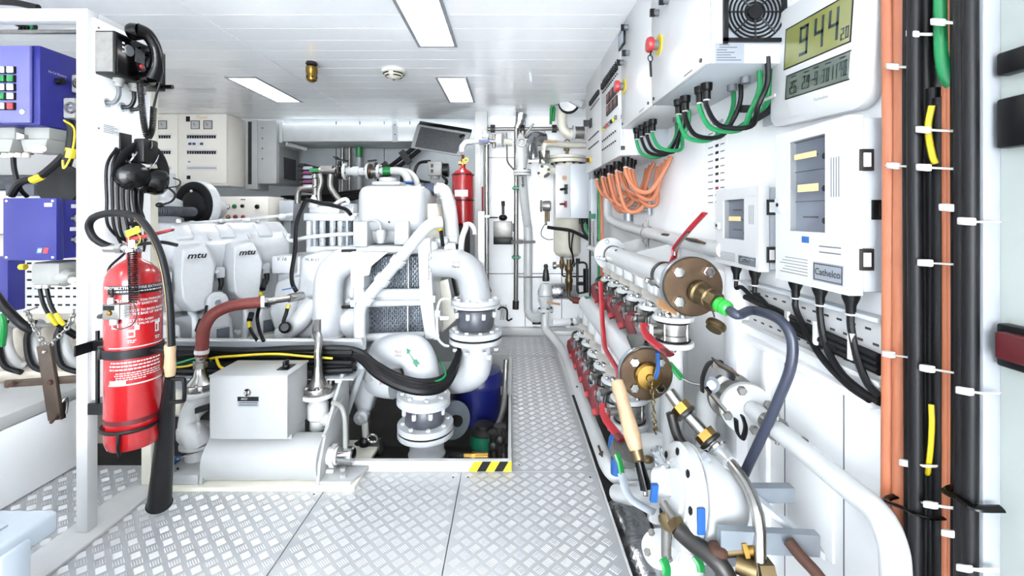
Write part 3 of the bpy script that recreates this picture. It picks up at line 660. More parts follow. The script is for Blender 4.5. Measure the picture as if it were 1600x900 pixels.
# hanging cross bar and chain
t = thing('hanging_cross_bar', 'brown steel cross-shaped bar hanging from a chain', 'bracket', P(85, 655, 1.72))
mk('upright_bar', g_obox((P(70, 540, 1.72) + P(88, 655, 1.72)) / 2, P(70, 540, 1.72) - P(88, 655, 1.72), (0, 1, 0), (1, 0, .15), .145, .008, .026), 'brown_bar', t, bevel=.003)
mk('cross_piece', g_obox((P(8, 600, 1.735) + P(150, 590, 1.735)) / 2, (1, 0, .07), (0, 1, 0), (-.07, 0, 1), .175, .006, .014), 'brown_bar', t, bevel=.003)
mk('bolt', g_lathe([(.011, 0), (.009, .01)], P(80, 597, 1.712), (0, -1, 0), 6), 'rust', t); mk('bolt', g_lathe([(.007, 0), (.006, .01)], P(72, 549, 1.712), (0, -1, 0), 6), 'steel', t)
mk('bar_end_pin', g_cyl(P(12, 604, 1.73), P(22, 598, 1.72), .006), 'rust', t); mk('bar_end_pin', g_cyl(P(80, 660, 1.71), P(90, 648, 1.70), .006), 'rust', t)
def chain(pts, label, r=.0036, L=.024, m='dull_steel', parent=None):
    t = parent or thing('chain', label, 'chain', pts[0]); path = spline(pts, 12)
    ln = sum((b - a).length for a, b in zip(path, path[1:])); n = max(2, int(ln / (L * .72))); 
    for i in range(n):
        q = (i + .5) / n * (len(path) - 1); j = min(int(q), len(path) - 2); p = path[j].lerp(path[j + 1], q - j); tn = (path[j + 1] - path[j]).normalized()
        x, y, _ = frame(tn); s = x if i % 2 else y
        a = (L / 2 - r); w_ = L * .26
        loop = [p + tn * a * ca + s * w_ * sa for ca, sa in ((.55, 1), (1, .0), (.55, -1), (-.55, -1), (-1, 0), (-.55, 1), (.55, 1))]
        mk('chain_link', g_tube(loop, r, 6, 3), m, t)
    return t
chain([P(42, 486, 1.74), P(52, 508, 1.73), P(72, 541, 1.72)], 'left strand of steel chain holding the brown cross bar')
chain([P(118, 484, 1.74), P(105, 512, 1.73), P(76, 541, 1.72)], 'right strand of steel chain holding the brown cross bar')
one('hook_pin', g_cyl(P(38, 487, 1.75), P(58, 480, 1.74), .004), 'dull_steel', 'thin steel hook pin at the top of the left chain strand', 'hook')
# beam and pipe above the blue box
one('overhead_pipe', g_cyl(P(-60, 50, 1.9), P(160, 50, 1.9), .009), 'dull_steel', 'thin bare steel pipe above the large blue box', 'pipe')
one('overhead_duct', g_box(-3.0, -2.3, 2.2, 2.6, 1.62, 1.78), 'white_paint', 'white overhead duct above the large blue box', 'duct', bevel=.01)
for k in range(5): one('overhead_cable', g_tube([P(20 + 8 * k, 36, 2.1), P(32 + 6 * k, 42, 2.1), P(30 + 6 * k, 49, 2.08)], .007, 6), ('cable_black', 'green_cable')[k == 3], '%s cable end above the overhead pipe at the upper left, %s from the left' % (('dark', 'green')[k == 3], ON[k]), 'cable', 'cables at the upper left corner')
one('ceiling_hose', g_tube([P(-40, 2, 1.75), P(20, 4, 1.72), P(60, 12, 1.72)], .012, 8), 'cable_black', 'dark cable bundle hanging under the ceiling at the upper left corner', 'cable')
# foreground plastic case
t = thing('plastic_case', 'pale blue-white plastic case in the lower left corner', 'case', (-1.3, .8, 0))
mk('body', g_prism([(-1.62, .5, 0), (-1.10, .5, 0), (-1.10, 1.03, 0), (-1.62, 1.03, 0)], (0, 0, .35)), 'plastic_blue_white', t, bevel=.02, seg=3)
mk('lid', g_box(-1.65, -1.066, .46, 1.06, .352, .405), 'plastic_blue_white', t, bevel=.012, seg=3)
mk('lid_rib', g_box(-1.60, -1.12, .52, 1.0, .404, .410), 'plastic_blue_white', t, bevel=.003)
mk('latch', g_box(-1.075, -1.058, .93, .99, .30, .385), 'plastic_blue_white', t, bevel=.005)
mk('boss', g_lathe([(.03, 0), (.03, .012), (.02, .016)], (-1.10, .85, .24), (1, 0, 0), 20), 'plastic_blue_white', t)
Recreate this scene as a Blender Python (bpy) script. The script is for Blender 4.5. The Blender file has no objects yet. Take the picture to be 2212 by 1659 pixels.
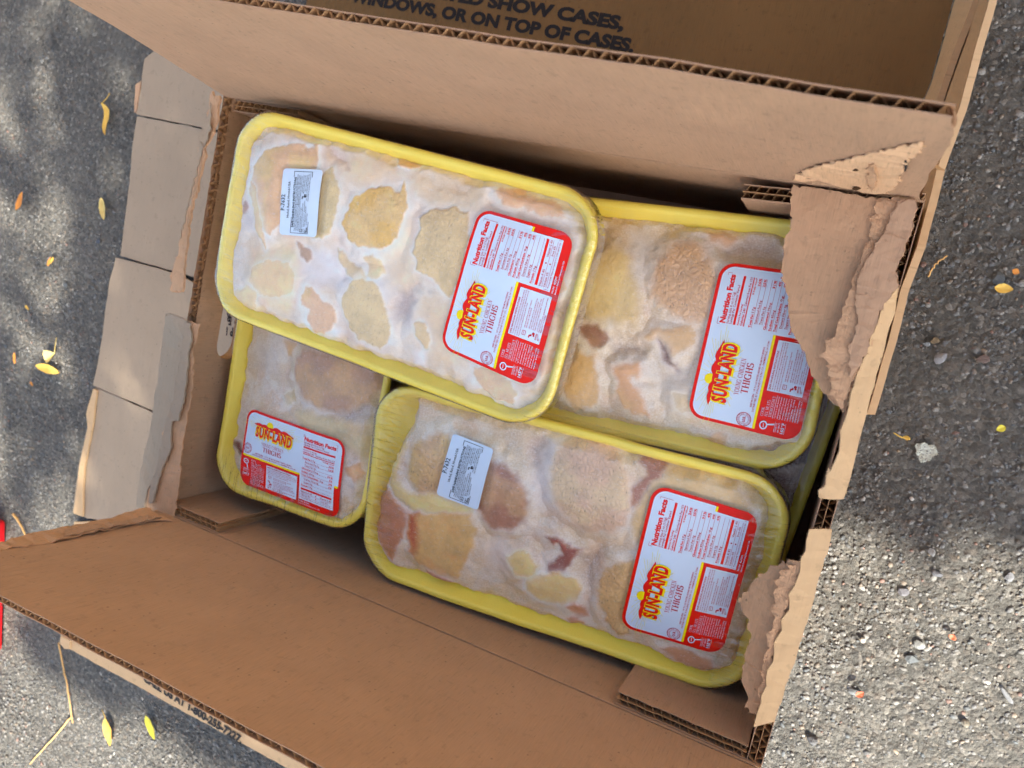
import bpy, bmesh, math, random
import numpy as np
from mathutils import Vector, Matrix
random.seed(7); RNG = np.random.default_rng(7)
SC = bpy.context.scene
COL = SC.collection

# ------------------------------------------------------------------ camera
# photograph measured in a 2212 x 1659 frame; F in those pixels (27 mm equivalent)
FPX, CX, CY = 1661.0, 1106.0, 829.5
HB = 0.17            # height of the box rim above the ground
DC = 0.437           # camera above the rim
CAM = np.array([0.0, 0.0, HB + DC])
R3 = np.array([[0.8947677084190917, 0.25139511491961575, -0.3690409789779455],
               [0.2159455913102896, -0.9670054200853013, -0.13515923615979494],
               [-0.39084299861209815, 0.04124334758725398, -0.9195328905024008]])
# rows of R3: world X, Y, up seen in camera axes (x right, y down, z forward);
# R3 @ (camera vector) = world vector
_ex, _ey = R3[0].copy(), R3[1].copy()
_up = R3[2] / np.linalg.norm(R3[2])
# rebuild the exact frame from the nadir direction so the matrix is orthonormal
def _frame():
    dn = np.array([1812 - CX, 755 - CY, FPX]); dn /= np.linalg.norm(dn)
    up = -dn
    P = []
    for p in ((470, 205), (1975, 430)):
        l = np.array([p[0] - CX, p[1] - CY, FPX]); P.append(l / np.dot(l, dn))
    X = P[1] - P[0]; X -= up * np.dot(X, up); X /= np.linalg.norm(X)
    return np.array([X, np.cross(up, X), up])
R3 = _frame()

cam_data = bpy.data.cameras.new("camera")
cam = bpy.data.objects.new("camera", cam_data); COL.objects.link(cam)
_r = R3 @ np.array([1, 0, 0]); _u = R3 @ np.array([0, -1, 0]); _b = R3 @ np.array([0, 0, -1])
M = Matrix(((_r[0], _u[0], _b[0], CAM[0]), (_r[1], _u[1], _b[1], CAM[1]), (_r[2], _u[2], _b[2], CAM[2]), (0, 0, 0, 1)))
cam.matrix_world = M
cam_data.sensor_width = 36.0
cam_data.lens = FPX / 2212.0 * 36.0
cam_data.clip_start = 0.01; cam_data.clip_end = 500.0
cam_data.dof.use_dof = True
cam_data.dof.focus_distance = 0.47
cam_data.dof.aperture_fstop = 13.0
SC.camera = cam

# ------------------------------------------------------------------ world, sun, exposure
SUN_DIR = np.array([0.72, -0.62, 0.0]); SUN_DIR /= np.linalg.norm(SUN_DIR)
SUN_EL = math.radians(47.0)
SUN = np.array([SUN_DIR[0] * math.cos(SUN_EL), SUN_DIR[1] * math.cos(SUN_EL), math.sin(SUN_EL)])
world = bpy.data.worlds.new("World"); SC.world = world; world.use_nodes = True
wn = world.node_tree.nodes; wl = world.node_tree.links
sky = wn.new("ShaderNodeTexSky"); sky.sky_type = 'NISHITA'; sky.sun_disc = False
sky.sun_elevation = SUN_EL
sky.sun_rotation = math.atan2(SUN_DIR[0], SUN_DIR[1])
sky.air_density = 1.0; sky.dust_density = 2.0; sky.ozone_density = 0.6
wn["Background"].inputs[1].default_value = 0.13
wl.new(sky.outputs[0], wn["Background"].inputs[0])
sl = bpy.data.lights.new("sun", 'SUN'); sl.energy = 4.6; sl.angle = math.radians(0.5); sl.color = (1.0, 0.95, 0.86)
so = bpy.data.objects.new("sun", sl); COL.objects.link(so)
so.rotation_euler = Vector((-SUN[0], -SUN[1], -SUN[2])).to_track_quat('-Z', 'Y').to_euler()
so.location = (1.5, -1.5, 3)
SC.view_settings.view_transform = 'Standard'; SC.view_settings.look = 'None'
SC.view_settings.exposure = 1.75; SC.view_settings.gamma = 1.0
try:
    SC.view_settings.use_white_balance = True
    SC.view_settings.white_balance_temperature = 6700
    SC.view_settings.white_balance_tint = 6
except Exception: pass
SC.render.engine = 'CYCLES'
SC.cycles.use_denoising = True
SC.cycles.use_adaptive_sampling = True; SC.cycles.adaptive_threshold = 0.03
try: SC.cycles.denoiser = 'OPENIMAGEDENOISE'
except Exception: pass
try:
    SC.cycles.denoising_prefilter = 'FAST'
except Exception: pass
SC.cycles.max_bounces = 6; SC.cycles.diffuse_bounces = 3; SC.cycles.glossy_bounces = 2
SC.cycles.transparent_max_bounces = 12
SC.cycles.caustics_reflective = False; SC.cycles.caustics_refractive = False

# ------------------------------------------------------------------ picture <-> place
def ray(px, py):
    return R3 @ np.array([px - CX, py - CY, FPX])
def at(px, py, z=0.0):
    w = ray(px, py); return CAM + w * ((z - CAM[2]) / w[2])
def atY(px, py, y):
    w = ray(px, py); return CAM + w * ((y - CAM[1]) / w[1])
def atX(px, py, x):
    w = ray(px, py); return CAM + w * ((x - CAM[0]) / w[0])
def frame(x0, y0, s):
    return lambda x, y: ((x0 + x / s) / 1.82278, (y0 + y / s) / 1.82278)
Z1 = frame(800, 400, 1.27625); Z2 = frame(2100, 700, 1.2764); Z3 = frame(1350, 1450, 1.16421)
Z4 = frame(700, 1200, 1.58); Z5 = frame(0, 0, 1.3823); Z6 = frame(0, 1100, 1.508)
Z8 = frame(2700, 0, 1.659); Z9 = frame(2800, 600, 1.276); ZB = frame(2300, 1900, 1.476)
ZT = frame(1200, 0, 1.47467); ZP = frame(500, 2600, 3.912); ZA = frame(2700, 2400, 2.6583)
ZL = frame(900, 1580, 3.318); ZC = frame(1400, 1550, 2.37); ZK = frame(1700, 800, 2.2117)
ZG = frame(2900, 1700, 2.37); ZF = frame(3300, 1000, 1.8433); ZQ = frame(3000, 1900, 1.476)
ZV = frame(0, 200, 1.8433); ZW = frame(0, 1900, 1.844); ZH = frame(820, 1200, 6.636)

# ------------------------------------------------------------------ noise (numpy)
def _hash(ix, iy, seed):
    h = (ix.astype(np.int64) * 374761393 + iy.astype(np.int64) * 668265263 + seed * 974634533) & 0xFFFFFFFF
    h = ((h ^ (h >> 13)) * 1274126177) & 0xFFFFFFFF
    return ((h ^ (h >> 16)) & 0xFFFF) / 65535.0
def vnoise(x, y, seed=0):
    x = np.asarray(x, float); y = np.asarray(y, float)
    ix = np.floor(x); iy = np.floor(y); fx = x - ix; fy = y - iy
    fx = fx * fx * (3 - 2 * fx); fy = fy * fy * (3 - 2 * fy)
    a = _hash(ix, iy, seed); b = _hash(ix + 1, iy, seed); c = _hash(ix, iy + 1, seed); d = _hash(ix + 1, iy + 1, seed)
    return (a * (1 - fx) + b * fx) * (1 - fy) + (c * (1 - fx) + d * fx) * fy
def fbm(x, y, seed=0, o=4):
    s = 0; a = 1; t = 0
    for i in range(o):
        s = s + a * vnoise(x * 2 ** i, y * 2 ** i, seed + i * 17); t += a; a *= 0.5
    return s / t
def sstep(a, b, x):
    t = np.clip((x - a) / (b - a), 0, 1); return t * t * (3 - 2 * t)
def lin(c):
    c = np.asarray(c, float) / 255.0
    return np.where(c <= 0.04045, c / 12.92, ((c + 0.055) / 1.055) ** 2.4)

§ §

PROBLEM DETAILS:
Using the data above, set down each line from the line with "Recreate this scene" to the line with "COL = SC.collection" exactly, both ends included, and leave the pictures behind. Nothing else belongs.

EXPECTED OUTPUT:
Recreate this scene as a Blender Python (bpy) script. The script is for Blender 4.5. The Blender file has no objects yet. Take the picture to be 2212 by 1659 pixels.
import bpy, bmesh, math, random
import numpy as np
from mathutils import Vector, Matrix
random.seed(7); RNG = np.random.default_rng(7)
SC = bpy.context.scene
COL = SC.collection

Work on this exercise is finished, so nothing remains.